### Source excerpt ###

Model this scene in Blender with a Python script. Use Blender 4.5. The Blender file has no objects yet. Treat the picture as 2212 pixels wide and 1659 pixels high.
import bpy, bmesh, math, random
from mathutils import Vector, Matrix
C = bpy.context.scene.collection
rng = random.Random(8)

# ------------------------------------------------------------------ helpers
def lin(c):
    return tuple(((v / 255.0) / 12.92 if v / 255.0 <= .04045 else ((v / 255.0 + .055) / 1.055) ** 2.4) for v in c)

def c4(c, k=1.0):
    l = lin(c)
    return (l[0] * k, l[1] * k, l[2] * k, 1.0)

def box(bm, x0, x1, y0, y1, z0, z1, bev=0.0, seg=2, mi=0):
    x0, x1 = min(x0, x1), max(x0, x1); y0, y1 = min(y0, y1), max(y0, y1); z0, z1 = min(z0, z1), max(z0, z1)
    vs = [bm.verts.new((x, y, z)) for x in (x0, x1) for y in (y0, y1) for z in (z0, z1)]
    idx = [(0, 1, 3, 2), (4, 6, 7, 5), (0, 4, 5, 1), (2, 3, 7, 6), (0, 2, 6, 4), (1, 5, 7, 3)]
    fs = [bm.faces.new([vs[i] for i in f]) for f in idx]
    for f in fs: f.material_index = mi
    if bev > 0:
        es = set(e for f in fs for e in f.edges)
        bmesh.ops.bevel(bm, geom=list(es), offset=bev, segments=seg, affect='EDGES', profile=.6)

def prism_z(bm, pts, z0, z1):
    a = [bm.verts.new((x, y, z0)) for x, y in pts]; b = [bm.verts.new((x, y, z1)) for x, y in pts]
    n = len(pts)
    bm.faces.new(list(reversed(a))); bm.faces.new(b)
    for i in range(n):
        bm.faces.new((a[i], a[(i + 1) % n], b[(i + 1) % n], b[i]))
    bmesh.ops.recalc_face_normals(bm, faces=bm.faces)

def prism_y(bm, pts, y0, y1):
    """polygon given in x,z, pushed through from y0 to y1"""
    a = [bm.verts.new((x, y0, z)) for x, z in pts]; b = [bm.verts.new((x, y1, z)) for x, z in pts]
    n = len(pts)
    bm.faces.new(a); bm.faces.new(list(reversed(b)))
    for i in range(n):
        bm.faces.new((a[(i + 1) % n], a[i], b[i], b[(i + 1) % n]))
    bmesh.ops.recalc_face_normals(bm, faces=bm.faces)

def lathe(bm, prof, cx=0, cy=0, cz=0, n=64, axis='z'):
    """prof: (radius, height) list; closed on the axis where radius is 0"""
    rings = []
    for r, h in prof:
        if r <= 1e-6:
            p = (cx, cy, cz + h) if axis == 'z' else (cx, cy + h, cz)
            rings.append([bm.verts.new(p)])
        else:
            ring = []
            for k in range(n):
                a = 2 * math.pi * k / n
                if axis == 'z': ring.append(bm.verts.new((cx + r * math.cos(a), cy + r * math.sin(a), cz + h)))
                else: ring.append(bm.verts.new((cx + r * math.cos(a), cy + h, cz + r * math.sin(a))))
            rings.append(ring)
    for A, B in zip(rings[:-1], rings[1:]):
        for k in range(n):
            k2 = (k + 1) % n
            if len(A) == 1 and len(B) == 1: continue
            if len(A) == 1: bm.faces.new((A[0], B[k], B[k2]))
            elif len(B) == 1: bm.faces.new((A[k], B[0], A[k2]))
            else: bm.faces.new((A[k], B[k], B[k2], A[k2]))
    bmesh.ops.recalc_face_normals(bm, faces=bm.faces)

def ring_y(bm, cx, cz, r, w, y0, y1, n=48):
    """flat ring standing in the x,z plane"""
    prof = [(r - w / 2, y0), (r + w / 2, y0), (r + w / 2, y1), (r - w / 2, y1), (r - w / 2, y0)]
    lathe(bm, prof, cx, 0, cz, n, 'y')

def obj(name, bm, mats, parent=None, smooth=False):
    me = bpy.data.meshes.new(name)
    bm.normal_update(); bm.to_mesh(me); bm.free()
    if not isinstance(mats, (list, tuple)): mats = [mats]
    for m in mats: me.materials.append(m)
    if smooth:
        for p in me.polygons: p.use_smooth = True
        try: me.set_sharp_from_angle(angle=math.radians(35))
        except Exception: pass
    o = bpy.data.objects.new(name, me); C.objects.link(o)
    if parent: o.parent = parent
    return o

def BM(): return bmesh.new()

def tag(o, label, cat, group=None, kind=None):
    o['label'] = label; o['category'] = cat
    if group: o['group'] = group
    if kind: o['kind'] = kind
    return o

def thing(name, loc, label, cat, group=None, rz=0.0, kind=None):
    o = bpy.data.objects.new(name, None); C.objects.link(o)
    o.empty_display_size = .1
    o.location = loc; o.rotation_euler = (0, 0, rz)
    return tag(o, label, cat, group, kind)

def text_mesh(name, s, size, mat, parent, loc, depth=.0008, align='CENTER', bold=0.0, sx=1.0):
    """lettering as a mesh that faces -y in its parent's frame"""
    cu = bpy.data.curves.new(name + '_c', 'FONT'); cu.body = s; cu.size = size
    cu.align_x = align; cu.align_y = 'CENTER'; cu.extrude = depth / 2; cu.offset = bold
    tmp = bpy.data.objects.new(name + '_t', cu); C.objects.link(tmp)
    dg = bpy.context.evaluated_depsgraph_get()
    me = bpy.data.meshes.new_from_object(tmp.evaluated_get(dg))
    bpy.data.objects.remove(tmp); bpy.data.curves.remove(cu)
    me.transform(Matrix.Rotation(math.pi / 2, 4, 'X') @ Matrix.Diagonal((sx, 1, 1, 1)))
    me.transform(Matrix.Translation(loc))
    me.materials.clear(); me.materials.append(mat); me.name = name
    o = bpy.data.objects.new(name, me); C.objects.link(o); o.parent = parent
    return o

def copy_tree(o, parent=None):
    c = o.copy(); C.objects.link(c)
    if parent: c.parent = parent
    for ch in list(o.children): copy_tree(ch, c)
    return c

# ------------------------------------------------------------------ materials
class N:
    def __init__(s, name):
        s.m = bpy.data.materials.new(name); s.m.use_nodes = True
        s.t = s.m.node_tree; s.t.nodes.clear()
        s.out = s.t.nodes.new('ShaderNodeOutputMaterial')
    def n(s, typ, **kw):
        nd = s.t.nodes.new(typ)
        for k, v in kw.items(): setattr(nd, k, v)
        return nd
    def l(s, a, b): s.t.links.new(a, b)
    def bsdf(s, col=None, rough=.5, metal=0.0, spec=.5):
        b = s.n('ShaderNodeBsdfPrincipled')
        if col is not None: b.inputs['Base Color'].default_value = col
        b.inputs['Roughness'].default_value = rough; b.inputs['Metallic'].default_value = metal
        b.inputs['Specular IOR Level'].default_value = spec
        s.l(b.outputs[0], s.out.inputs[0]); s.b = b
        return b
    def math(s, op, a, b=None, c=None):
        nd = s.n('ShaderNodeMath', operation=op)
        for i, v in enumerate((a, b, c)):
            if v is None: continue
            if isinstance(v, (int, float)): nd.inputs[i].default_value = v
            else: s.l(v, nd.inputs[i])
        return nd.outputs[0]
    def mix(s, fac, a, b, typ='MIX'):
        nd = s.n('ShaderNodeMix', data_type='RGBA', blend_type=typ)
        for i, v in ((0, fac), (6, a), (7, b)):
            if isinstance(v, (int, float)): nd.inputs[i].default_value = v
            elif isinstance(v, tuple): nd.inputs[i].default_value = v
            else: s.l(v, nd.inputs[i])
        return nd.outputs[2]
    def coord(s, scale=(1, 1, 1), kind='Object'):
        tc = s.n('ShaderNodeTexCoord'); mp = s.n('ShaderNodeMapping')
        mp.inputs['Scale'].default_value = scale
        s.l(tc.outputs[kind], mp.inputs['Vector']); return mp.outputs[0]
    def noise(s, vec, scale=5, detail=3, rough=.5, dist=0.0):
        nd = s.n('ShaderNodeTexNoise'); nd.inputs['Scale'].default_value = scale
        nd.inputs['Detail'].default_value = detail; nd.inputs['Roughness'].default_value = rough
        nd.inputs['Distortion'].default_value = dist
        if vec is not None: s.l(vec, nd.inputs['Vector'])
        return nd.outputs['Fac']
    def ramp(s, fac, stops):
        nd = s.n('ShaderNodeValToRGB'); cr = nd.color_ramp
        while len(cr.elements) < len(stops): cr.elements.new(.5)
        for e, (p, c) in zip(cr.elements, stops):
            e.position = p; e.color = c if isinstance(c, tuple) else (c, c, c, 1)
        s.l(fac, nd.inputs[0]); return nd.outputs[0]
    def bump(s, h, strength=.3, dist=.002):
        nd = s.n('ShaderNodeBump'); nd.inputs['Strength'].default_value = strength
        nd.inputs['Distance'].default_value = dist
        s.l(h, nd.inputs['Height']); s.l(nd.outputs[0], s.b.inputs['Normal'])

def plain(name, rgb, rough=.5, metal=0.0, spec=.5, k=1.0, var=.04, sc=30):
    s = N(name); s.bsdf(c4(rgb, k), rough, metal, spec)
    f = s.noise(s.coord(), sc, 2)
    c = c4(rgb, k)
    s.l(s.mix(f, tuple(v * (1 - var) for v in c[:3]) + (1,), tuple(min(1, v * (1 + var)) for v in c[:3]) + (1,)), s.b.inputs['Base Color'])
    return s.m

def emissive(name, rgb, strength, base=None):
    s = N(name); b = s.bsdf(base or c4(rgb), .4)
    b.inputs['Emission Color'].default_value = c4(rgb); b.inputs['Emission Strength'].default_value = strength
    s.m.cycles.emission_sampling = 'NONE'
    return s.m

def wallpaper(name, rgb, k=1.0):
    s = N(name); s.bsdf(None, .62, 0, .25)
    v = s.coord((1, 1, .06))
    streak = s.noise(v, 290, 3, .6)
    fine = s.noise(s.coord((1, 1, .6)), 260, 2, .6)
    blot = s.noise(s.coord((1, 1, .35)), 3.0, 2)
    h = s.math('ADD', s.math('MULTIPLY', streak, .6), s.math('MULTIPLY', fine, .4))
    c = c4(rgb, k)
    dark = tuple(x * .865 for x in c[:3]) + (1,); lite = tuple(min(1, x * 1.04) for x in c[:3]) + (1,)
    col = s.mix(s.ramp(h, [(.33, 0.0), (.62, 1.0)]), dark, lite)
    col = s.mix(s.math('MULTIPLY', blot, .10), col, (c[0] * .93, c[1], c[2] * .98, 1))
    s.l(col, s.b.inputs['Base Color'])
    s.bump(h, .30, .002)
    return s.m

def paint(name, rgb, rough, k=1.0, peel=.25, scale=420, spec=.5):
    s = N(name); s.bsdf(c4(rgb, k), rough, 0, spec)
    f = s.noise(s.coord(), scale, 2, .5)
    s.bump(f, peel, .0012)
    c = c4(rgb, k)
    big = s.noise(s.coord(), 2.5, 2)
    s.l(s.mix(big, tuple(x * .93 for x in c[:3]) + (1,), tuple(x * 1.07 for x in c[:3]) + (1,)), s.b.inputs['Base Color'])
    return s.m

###

**Task details:** Repeat, exactly and only, the lines from the beginning of the material through the line that contains "return (l[0] *".

**Response for this exercise:**
Model this scene in Blender with a Python script. Use Blender 4.5. The Blender file has no objects yet. Treat the picture as 2212 pixels wide and 1659 pixels high.
import bpy, bmesh, math, random
from mathutils import Vector, Matrix
C = bpy.context.scene.collection
rng = random.Random(8)

# ------------------------------------------------------------------ helpers
def lin(c):
    return tuple(((v / 255.0) / 12.92 if v / 255.0 <= .04045 else ((v / 255.0 + .055) / 1.055) ** 2.4) for v in c)

def c4(c, k=1.0):
    l = lin(c)
    return (l[0] * k, l[1] * k, l[2] * k, 1.0)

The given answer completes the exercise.